Give back all the data exactly, line by line.

BEGIN

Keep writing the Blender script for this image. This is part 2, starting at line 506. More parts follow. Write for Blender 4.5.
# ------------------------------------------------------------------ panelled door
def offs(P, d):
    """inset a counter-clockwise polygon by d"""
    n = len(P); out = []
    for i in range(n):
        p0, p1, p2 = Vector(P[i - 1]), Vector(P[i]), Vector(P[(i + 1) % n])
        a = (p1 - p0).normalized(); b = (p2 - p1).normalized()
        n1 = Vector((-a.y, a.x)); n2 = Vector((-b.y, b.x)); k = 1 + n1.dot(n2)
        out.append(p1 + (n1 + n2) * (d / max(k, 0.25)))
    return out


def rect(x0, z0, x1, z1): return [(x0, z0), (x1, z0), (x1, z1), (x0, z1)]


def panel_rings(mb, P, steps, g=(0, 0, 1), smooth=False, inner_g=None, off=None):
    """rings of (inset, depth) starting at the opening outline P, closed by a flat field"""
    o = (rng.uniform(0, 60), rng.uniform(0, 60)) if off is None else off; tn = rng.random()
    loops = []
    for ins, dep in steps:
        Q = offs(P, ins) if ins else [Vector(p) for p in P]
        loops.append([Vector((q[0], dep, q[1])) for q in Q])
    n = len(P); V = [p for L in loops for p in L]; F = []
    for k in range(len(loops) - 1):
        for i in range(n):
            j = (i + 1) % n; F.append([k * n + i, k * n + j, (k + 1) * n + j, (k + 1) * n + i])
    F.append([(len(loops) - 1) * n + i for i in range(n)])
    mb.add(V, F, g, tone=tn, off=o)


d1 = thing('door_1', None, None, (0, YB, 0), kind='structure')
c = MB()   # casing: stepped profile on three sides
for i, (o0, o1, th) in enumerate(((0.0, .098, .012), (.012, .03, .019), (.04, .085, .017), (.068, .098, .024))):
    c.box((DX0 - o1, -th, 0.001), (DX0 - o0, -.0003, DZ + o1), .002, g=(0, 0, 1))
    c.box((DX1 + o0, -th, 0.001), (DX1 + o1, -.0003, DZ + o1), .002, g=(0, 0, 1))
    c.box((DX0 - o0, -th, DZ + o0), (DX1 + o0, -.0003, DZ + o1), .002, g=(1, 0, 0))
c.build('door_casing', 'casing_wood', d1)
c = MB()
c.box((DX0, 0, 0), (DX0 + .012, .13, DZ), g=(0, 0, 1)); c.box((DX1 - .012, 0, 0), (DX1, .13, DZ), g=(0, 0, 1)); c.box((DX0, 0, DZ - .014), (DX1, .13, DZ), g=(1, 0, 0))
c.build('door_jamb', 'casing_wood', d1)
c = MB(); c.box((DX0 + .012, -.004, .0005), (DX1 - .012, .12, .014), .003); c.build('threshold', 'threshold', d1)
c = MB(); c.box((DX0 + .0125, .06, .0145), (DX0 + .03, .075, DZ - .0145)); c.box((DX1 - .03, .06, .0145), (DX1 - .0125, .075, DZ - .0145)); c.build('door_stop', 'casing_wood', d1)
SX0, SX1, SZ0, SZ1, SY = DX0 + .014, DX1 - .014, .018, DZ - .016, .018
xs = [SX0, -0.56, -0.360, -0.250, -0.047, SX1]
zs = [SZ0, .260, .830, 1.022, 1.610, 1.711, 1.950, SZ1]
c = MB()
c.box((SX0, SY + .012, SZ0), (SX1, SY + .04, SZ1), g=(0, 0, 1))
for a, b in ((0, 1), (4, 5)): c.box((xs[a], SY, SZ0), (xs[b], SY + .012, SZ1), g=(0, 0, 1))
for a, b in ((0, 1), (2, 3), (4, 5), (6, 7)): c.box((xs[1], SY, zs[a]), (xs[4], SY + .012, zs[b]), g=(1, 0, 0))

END

- THE RESPONSE -
Keep writing the Blender script for this image. This is part 2, starting at line 506. More parts follow. Write for Blender 4.5.
# ------------------------------------------------------------------ panelled door
def offs(P, d):
    """inset a counter-clockwise polygon by d"""
    n = len(P); out = []
    for i in range(n):
        p0, p1, p2 = Vector(P[i - 1]), Vector(P[i]), Vector(P[(i + 1) % n])
        a = (p1 - p0).normalized(); b = (p2 - p1).normalized()
        n1 = Vector((-a.y, a.x)); n2 = Vector((-b.y, b.x)); k = 1 + n1.dot(n2)
        out.append(p1 + (n1 + n2) * (d / max(k, 0.25)))
    return out


def rect(x0, z0, x1, z1): return [(x0, z0), (x1, z0), (x1, z1), (x0, z1)]


def panel_rings(mb, P, steps, g=(0, 0, 1), smooth=False, inner_g=None, off=None):
    """rings of (inset, depth) starting at the opening outline P, closed by a flat field"""
    o = (rng.uniform(0, 60), rng.uniform(0, 60)) if off is None else off; tn = rng.random()
    loops = []
    for ins, dep in steps:
        Q = offs(P, ins) if ins else [Vector(p) for p in P]
        loops.append([Vector((q[0], dep, q[1])) for q in Q])
    n = len(P); V = [p for L in loops for p in L]; F = []
    for k in range(len(loops) - 1):
        for i in range(n):
            j = (i + 1) % n; F.append([k * n + i, k * n + j, (k + 1) * n + j, (k + 1) * n + i])
    F.append([(len(loops) - 1) * n + i for i in range(n)])
    mb.add(V, F, g, tone=tn, off=o)


d1 = thing('door_1', None, None, (0, YB, 0), kind='structure')
c = MB()   # casing: stepped profile on three sides
for i, (o0, o1, th) in enumerate(((0.0, .098, .012), (.012, .03, .019), (.04, .085, .017), (.068, .098, .024))):
    c.box((DX0 - o1, -th, 0.001), (DX0 - o0, -.0003, DZ + o1), .002, g=(0, 0, 1))
    c.box((DX1 + o0, -th, 0.001), (DX1 + o1, -.0003, DZ + o1), .002, g=(0, 0, 1))
    c.box((DX0 - o0, -th, DZ + o0), (DX1 + o0, -.0003, DZ + o1), .002, g=(1, 0, 0))
c.build('door_casing', 'casing_wood', d1)
c = MB()
c.box((DX0, 0, 0), (DX0 + .012, .13, DZ), g=(0, 0, 1)); c.box((DX1 - .012, 0, 0), (DX1, .13, DZ), g=(0, 0, 1)); c.box((DX0, 0, DZ - .014), (DX1, .13, DZ), g=(1, 0, 0))
c.build('door_jamb', 'casing_wood', d1)
c = MB(); c.box((DX0 + .012, -.004, .0005), (DX1 - .012, .12, .014), .003); c.build('threshold', 'threshold', d1)
c = MB(); c.box((DX0 + .0125, .06, .0145), (DX0 + .03, .075, DZ - .0145)); c.box((DX1 - .03, .06, .0145), (DX1 - .0125, .075, DZ - .0145)); c.build('door_stop', 'casing_wood', d1)
SX0, SX1, SZ0, SZ1, SY = DX0 + .014, DX1 - .014, .018, DZ - .016, .018
xs = [SX0, -0.56, -0.360, -0.250, -0.047, SX1]
zs = [SZ0, .260, .830, 1.022, 1.610, 1.711, 1.950, SZ1]
c = MB()
c.box((SX0, SY + .012, SZ0), (SX1, SY + .04, SZ1), g=(0, 0, 1))
for a, b in ((0, 1), (4, 5)): c.box((xs[a], SY, SZ0), (xs[b], SY + .012, SZ1), g=(0, 0, 1))
for a, b in ((0, 1), (2, 3), (4, 5), (6, 7)): c.box((xs[1], SY, zs[a]), (xs[4], SY + .012, zs[b]), g=(1, 0, 0))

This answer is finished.